Conversations 8: Searching for A Model for New Education

If there is a purpose in what I am doing in Education, it is to develop and implement a model of education fit for the modern economy. This is not just rhetoric, but an article of faith: Despite most of my day-to-day work sorely concerning itself with the industrial era Higher Ed formula, packing students in a classroom studying a pre-defined curriculum, I believe firmly that the days of this kind of education is over. The model is living on borrowed time, sustained by a collective lack of imagination, vested interests and government largesse.
In fact, this model of education may already be past their sell-by dates because its inherent rationale, that one could prepare students for middle class careers through education, is now suspect. The sole reason this lives on is because it is so difficult and uncomfortable to change anything in education: So it must come crumbling down rather than being systematically reformed.

The object of my work is to explore what could replace it.

That is a bold claim, but I have some qualifications. I have lived and worked in different countries, seen and explored different forms of education, taught at different levels, designed courses, deployed large projects with learning technologies, debated the politics of education and seen first hand how education could change lives. I have also been a student in different kinds of universities in different countries. And, all these besides, I watched and observed, and chronicled some of the conversations and experiences I was having on this blog, and looked out for a better model of education over a long period of time.

I also saw the effects of technology from close quarters. My software training and a promising career in an Email service company were rendered redundant by Internet: I survived as I switched and became a Netizen early (before the World Wide Web, I love to say). Then onwards, I learnt to anticipate the waves and move early: This meant some painful early adventures, but never one to be crushed by obsolescence and pointlessness. This is exactly as I feel now: The time for education as usual is over.

What comes next is anybody's guess. Most solid middle class careers are on their way out. I get silent apprehension when I talk about an impending technology revolution making obsolete most of our assumptions about work and career, but that is hardly surprising: I used to get similar responses when I talked about emails in the early Nineties, then about the Internet in the mid-Nineties, and then about E-Commerce even in the early years of the new millennium (a dear friend challenged me that Potatoes can never be sold on the Internet). Just as it happened before, people sleepwalk into technology revolutions, more like a frog in warming water. This time around, though, I believe this transformation will have more acute consequences than the other changes, and this would perhaps be a civilisational tipping point rather than just a better way of doing things. This is because the technological change comes with the brute force of globalisation. Imagine all those young middle class students who are joining the world's universities in millions, preparing for the careers which are already being made obsolete: By the time they graduate, they would suddenly face the impact of such technological change, and nothing in their educational experience would have prepared them to deal with it.

However esoteric it may sound at this time, I have focused my work in joining the search for a model of education for this challenge, creation of able individuals for a world where globalisation, technology and a dynamic and unpredictable configuration of work, life and society all come together. There are many interesting experiments are being done all over the world, but they sit firmly outside the mainstream and mostly ignored. I wish to explore these, write about these and talk to the proponents of these experiments, because they are, in my mind, are like those early Internet pioneers, whose work will have enormous impact on what happens next.

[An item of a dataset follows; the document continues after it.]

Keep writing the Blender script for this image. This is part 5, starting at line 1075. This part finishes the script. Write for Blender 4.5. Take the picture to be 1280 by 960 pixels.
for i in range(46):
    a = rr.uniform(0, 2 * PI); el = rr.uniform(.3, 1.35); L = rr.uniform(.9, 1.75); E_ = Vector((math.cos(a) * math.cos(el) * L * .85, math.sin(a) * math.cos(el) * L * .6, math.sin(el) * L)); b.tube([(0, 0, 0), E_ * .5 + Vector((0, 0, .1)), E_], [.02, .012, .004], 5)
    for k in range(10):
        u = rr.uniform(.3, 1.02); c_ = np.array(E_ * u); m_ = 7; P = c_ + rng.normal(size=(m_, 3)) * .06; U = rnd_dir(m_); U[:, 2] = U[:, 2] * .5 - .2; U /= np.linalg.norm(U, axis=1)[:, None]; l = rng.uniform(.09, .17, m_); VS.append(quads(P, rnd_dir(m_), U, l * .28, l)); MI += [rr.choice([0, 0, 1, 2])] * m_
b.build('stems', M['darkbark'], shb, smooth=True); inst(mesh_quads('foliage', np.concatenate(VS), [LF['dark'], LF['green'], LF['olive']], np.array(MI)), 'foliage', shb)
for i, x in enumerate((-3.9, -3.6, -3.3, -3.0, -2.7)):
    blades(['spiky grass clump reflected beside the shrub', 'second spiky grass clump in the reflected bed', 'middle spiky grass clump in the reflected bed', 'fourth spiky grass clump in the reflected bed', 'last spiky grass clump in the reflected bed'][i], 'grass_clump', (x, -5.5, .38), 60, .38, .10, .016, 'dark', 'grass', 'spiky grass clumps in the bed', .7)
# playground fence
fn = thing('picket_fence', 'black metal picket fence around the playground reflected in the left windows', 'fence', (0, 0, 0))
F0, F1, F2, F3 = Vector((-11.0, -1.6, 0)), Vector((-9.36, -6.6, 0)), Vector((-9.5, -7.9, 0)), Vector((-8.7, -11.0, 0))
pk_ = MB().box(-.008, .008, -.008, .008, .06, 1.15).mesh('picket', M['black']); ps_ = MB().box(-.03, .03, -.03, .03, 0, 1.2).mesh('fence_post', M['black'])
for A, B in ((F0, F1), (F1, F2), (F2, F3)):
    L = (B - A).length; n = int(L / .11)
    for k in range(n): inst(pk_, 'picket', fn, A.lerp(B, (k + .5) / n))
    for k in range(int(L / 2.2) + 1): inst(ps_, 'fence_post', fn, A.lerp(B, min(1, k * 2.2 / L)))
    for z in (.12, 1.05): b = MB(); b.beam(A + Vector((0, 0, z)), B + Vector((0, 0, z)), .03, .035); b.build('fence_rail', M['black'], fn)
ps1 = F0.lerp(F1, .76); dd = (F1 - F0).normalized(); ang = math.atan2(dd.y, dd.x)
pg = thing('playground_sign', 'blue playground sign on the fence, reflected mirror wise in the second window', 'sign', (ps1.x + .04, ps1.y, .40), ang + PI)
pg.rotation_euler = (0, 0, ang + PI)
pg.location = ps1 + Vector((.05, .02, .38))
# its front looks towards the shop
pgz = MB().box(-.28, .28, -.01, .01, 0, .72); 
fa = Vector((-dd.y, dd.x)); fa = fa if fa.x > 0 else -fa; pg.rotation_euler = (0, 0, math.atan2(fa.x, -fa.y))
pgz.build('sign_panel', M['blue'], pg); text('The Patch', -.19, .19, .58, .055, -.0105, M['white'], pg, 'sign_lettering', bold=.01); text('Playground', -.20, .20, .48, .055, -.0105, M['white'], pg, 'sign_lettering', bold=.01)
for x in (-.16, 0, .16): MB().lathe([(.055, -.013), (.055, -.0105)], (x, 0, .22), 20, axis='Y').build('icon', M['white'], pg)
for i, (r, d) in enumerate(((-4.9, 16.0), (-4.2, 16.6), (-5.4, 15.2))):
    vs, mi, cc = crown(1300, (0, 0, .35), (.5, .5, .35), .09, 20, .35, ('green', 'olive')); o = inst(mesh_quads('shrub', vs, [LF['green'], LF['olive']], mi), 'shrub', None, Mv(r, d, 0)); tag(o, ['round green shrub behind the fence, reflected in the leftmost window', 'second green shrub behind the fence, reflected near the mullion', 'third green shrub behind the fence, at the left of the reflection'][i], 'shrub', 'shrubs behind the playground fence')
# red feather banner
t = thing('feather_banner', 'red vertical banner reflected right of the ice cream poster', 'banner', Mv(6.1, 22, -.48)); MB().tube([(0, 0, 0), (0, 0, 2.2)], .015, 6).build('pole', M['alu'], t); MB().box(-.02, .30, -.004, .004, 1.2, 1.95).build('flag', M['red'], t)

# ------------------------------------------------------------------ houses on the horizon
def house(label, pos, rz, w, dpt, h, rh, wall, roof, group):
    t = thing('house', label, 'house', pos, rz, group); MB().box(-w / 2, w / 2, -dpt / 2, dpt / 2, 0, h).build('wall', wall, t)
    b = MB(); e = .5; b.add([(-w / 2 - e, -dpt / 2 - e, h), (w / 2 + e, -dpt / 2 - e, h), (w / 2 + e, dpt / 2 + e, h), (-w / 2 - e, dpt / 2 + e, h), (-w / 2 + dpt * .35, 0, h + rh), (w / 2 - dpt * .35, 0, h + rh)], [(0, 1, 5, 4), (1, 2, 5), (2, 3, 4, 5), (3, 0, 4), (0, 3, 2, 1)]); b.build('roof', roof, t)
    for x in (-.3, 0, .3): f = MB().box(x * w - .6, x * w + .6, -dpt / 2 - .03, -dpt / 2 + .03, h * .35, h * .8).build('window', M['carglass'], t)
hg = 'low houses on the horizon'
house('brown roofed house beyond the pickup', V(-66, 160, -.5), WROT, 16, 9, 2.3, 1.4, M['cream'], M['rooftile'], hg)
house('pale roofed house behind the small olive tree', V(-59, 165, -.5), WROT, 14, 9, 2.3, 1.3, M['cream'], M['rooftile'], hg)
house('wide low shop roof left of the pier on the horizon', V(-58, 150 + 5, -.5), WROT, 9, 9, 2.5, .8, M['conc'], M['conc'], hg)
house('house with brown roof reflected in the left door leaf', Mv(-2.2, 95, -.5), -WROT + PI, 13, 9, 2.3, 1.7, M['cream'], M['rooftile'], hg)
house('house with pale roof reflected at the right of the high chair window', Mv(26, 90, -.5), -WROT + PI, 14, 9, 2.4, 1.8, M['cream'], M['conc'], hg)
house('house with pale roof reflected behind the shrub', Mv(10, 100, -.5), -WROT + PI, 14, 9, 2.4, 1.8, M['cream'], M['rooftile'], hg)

The problem in this search is less than obvious. Most educational institutions and people who work in them are so consumed by the 'system' that it is hardly possible to have a meaningful conversation with them on how education may indeed change: They don't want to know. On the other hand, the technologists' zeal of changing the world is mostly blown up rhetoric, and so is the Education Businessmen's: They have no time for education, and would rather squeeze the dollars out of the industrial model till it falls apart. The meaningful conversations about the new education is happening inside the education sector, by the educators, but not its most visible, successful, established ones: These are happening in the margin - indeed that's where creativity always happens - and they are being carried out by educators who are upsetting the other educators. The ideas how education can change are hardly evident in the glossy research reports handed out in private equity circles, but rather in new experiments done with old ideas, coming out of the playbook of Ivan Illich, A S Neill and others: It is about setting the students free, creating a safe environment around them to explore and to learn, and for facilitating a nurturing creative space where the possibilities of life could be examined. These radical departures from the industrial model of education have come alive now that the rationale for the big school looks bunk.

In my work, I have set in motion a pivot for my original business plans: Instead of setting up a 'college' as I initially tried to do, I am trying to transform the business into a platform for nurturing disruptive ideas for education. This will no longer be about developing and delivering courses, but more of facilitating entrepreneurial ideas and projects among the students, and making them aware of this impending 'climate change' in careers. In my day job, I am giving up teaching and taking up a business role which will focus me back on India: Not that this is what I want to do long term, but this is possibly my most apparently marketable skill. However, there are some benefits of taking on such an assignment: Engaging into the world's most challenging education market and seeing the action first hand would enormously help my quest to chronicle the search for alternative models. This will also help me to find my way back to India, which I am committed to doing, and to participate in the country's education, which remains my ambition.